Students can use the analyze graphic organizer, graphs, charts, tables, or drawings to collect and organize the information collected from the investigation. 

• Observations include that object can only be seen when illuminated. 

Provide opportunities for guided and independent practice. Help students reinforce or refine their understanding of the phenomena with accurate science ideas. 

Students can use the information collected previously to use as evidence to make predictions about patterns of how light interacts with materials. Students can also determine what causes these patterns to occur. 

• Predictions are made about how objects affect light when put in its path based on evidence collected through observations of the phenomenon. 

Provide students opportunities to apply new knowledge

Educators can present students with opportunities to observe objects with and without light to determine when objects can and cannot be seen and what causes this to happen. Students can use information from their observations of light to discover that objects can only be seen if light is available to illuminate them, or if they give off their own light (e.g., light bulb, glow stick). Students can observe that this occurs in a variety of situations so they can identify it as a pattern 

• Statements accurately show the cause and effect relationships between the presence of light and the ability to see objects. 

Narrative Part 2 of 2

Essential Question: How do different materials interact with light? 

OAS-S: 

3-Dimensional Narrative

Evidence of Understanding

Provide students with opportunities to investigate a phenomenon and organize data

Educators can provide students with the opportunity to investigate how different types of material cause different reactions when related to light. 

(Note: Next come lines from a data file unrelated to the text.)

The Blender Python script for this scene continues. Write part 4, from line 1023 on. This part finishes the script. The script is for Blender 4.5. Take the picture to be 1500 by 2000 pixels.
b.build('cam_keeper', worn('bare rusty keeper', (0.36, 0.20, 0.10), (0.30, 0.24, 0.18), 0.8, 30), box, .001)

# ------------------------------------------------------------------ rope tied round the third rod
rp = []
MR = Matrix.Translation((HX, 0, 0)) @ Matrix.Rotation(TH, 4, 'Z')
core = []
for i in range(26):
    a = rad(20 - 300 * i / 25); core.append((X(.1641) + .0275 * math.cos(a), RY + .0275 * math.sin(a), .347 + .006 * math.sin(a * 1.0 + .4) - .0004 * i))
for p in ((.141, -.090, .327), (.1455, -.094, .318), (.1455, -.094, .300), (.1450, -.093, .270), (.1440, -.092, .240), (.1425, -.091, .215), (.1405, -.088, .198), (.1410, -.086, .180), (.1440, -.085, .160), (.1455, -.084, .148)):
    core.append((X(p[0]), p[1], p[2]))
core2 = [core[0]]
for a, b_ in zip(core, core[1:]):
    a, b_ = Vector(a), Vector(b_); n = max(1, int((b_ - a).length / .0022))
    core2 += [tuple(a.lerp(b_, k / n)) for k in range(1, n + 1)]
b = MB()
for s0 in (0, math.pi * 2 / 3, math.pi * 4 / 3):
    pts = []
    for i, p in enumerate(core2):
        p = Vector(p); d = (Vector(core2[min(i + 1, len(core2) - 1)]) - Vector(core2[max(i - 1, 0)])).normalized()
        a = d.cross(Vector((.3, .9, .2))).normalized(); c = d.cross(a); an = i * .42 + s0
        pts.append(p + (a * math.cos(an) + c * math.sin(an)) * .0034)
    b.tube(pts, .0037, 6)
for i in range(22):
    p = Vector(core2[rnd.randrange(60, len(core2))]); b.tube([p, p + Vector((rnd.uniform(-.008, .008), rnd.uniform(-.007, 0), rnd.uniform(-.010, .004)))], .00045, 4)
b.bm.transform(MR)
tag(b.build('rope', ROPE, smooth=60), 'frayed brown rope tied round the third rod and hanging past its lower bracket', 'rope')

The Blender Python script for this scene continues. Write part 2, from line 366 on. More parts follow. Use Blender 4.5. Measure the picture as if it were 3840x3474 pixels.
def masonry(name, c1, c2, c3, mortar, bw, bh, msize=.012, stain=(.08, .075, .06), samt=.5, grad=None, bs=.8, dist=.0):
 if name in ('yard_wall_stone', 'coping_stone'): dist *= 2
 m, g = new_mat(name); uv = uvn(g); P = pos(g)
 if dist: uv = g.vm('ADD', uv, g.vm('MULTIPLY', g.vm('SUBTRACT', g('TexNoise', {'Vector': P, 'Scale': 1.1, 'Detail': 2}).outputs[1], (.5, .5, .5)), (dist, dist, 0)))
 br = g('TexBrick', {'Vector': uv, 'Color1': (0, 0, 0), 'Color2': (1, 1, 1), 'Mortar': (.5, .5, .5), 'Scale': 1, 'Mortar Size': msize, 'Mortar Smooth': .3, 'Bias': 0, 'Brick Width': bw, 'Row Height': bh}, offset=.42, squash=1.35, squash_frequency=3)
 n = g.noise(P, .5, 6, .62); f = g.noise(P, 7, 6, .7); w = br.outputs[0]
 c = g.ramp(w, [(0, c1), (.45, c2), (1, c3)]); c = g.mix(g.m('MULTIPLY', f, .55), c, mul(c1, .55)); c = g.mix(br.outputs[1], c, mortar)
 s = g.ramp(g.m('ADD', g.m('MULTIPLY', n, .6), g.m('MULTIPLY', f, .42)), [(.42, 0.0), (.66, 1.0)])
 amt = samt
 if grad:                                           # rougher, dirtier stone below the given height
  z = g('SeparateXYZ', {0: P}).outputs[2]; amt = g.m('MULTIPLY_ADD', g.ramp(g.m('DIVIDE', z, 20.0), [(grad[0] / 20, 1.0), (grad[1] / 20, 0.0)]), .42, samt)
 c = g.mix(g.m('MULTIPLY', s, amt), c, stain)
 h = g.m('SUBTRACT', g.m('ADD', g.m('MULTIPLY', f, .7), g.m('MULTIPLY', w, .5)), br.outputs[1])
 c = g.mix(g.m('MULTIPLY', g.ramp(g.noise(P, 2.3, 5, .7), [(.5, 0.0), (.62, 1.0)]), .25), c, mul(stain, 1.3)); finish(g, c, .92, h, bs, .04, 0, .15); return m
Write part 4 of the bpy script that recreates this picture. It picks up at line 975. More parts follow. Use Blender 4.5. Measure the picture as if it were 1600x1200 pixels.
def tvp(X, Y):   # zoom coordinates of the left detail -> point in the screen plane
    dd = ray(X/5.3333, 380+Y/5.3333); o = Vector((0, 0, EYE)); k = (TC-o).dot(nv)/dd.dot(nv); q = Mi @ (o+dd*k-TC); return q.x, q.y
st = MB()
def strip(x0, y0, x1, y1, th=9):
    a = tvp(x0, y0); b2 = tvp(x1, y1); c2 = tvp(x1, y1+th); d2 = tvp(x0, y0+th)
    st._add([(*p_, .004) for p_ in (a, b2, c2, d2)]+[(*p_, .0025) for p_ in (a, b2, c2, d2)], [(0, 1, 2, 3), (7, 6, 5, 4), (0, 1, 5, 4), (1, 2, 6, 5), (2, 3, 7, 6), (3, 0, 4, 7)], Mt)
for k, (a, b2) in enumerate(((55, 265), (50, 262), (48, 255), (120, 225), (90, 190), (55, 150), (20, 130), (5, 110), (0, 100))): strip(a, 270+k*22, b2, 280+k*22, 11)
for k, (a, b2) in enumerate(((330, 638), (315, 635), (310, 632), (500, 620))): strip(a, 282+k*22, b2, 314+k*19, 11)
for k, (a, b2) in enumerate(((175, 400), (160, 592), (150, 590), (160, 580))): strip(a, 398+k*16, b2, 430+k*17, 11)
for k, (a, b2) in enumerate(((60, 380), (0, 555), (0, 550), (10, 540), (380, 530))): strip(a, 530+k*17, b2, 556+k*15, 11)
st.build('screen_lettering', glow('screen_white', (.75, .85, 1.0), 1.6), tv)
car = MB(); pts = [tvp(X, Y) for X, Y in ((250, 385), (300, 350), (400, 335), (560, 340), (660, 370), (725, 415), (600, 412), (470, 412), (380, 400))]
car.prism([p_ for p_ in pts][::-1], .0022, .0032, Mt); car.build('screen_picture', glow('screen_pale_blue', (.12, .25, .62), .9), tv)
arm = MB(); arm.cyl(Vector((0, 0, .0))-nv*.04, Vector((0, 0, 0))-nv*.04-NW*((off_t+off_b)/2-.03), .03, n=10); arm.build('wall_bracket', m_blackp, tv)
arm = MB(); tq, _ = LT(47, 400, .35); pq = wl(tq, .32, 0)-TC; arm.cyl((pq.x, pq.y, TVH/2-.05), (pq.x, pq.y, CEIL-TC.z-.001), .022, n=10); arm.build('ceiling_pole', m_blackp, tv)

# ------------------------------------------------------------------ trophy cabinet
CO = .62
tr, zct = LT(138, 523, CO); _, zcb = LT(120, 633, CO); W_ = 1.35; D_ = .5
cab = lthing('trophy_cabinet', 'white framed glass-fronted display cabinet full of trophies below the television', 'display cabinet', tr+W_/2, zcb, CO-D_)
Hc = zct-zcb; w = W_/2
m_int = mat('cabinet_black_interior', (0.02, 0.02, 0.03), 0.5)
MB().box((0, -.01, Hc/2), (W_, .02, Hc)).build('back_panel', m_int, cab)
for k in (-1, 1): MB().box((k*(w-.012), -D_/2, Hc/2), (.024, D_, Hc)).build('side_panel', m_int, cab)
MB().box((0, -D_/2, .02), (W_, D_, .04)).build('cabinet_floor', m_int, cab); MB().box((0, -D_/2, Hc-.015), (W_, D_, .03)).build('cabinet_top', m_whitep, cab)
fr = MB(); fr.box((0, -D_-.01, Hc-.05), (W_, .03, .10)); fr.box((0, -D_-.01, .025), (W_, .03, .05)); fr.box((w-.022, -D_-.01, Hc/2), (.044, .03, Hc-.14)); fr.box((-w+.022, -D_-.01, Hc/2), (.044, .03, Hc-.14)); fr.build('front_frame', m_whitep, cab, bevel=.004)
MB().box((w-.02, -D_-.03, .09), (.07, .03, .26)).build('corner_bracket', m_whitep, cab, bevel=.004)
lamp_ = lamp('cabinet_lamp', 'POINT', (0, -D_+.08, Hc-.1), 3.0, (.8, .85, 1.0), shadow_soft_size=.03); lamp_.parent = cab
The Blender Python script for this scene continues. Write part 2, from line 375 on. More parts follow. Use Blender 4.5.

Through investigations students can also see that some materials allow light to pass through them, transparent (e.g., clear glass, clear plastic), others allow only some light to pass through, translucent (e.g., wax paper, clouded plastic), and others block light completely, opaque (e.g., cardboard, wood). Some materials can be used to redirect or reflect a light beam (e.g. mirror, aluminum foil). This, too, is a pattern students can use to help them describe the effect of light on different types of materials. 

Students can record the results of the investigation in graphs, tables, and/or models. 

• Statements accurately show the connection of the type of object, transparent, translucent, and/or opaque, and how that affects the beam of light. 

• Claims use evidence collected from investigations to determine the effect of the types of object, transparent, translucent, and/or opaque, have on a beam of light.

Provide students opportunities to share their observations, any data collected, and what they think may be causing the phenomenon they observed.

Educators can give students the opportunity to share their observations in groups or partners. They can share any of the data that was previously collected. Through these conversations students can develop explanations for what causes these patterns to exist. 

• Statements accurately describe the relationship between the type of material and how it affects a beam of light. 

Provide opportunities for guided and independent practice.

Educators can provide students with the opportunity to evaluate their own explanations as well as other students’ explanations for the causes and effects of the phenomenon. Students can participate in a gallery walk to share explanations. Students stand by their explanation while “gallery walkers” verbally tell the student one or two ways their explanation is helpful or accurate. Students can use feedback to make adjustments to their explanations. 

• Statements accurately describe the relationship between the type of material and how it affects a beam of light.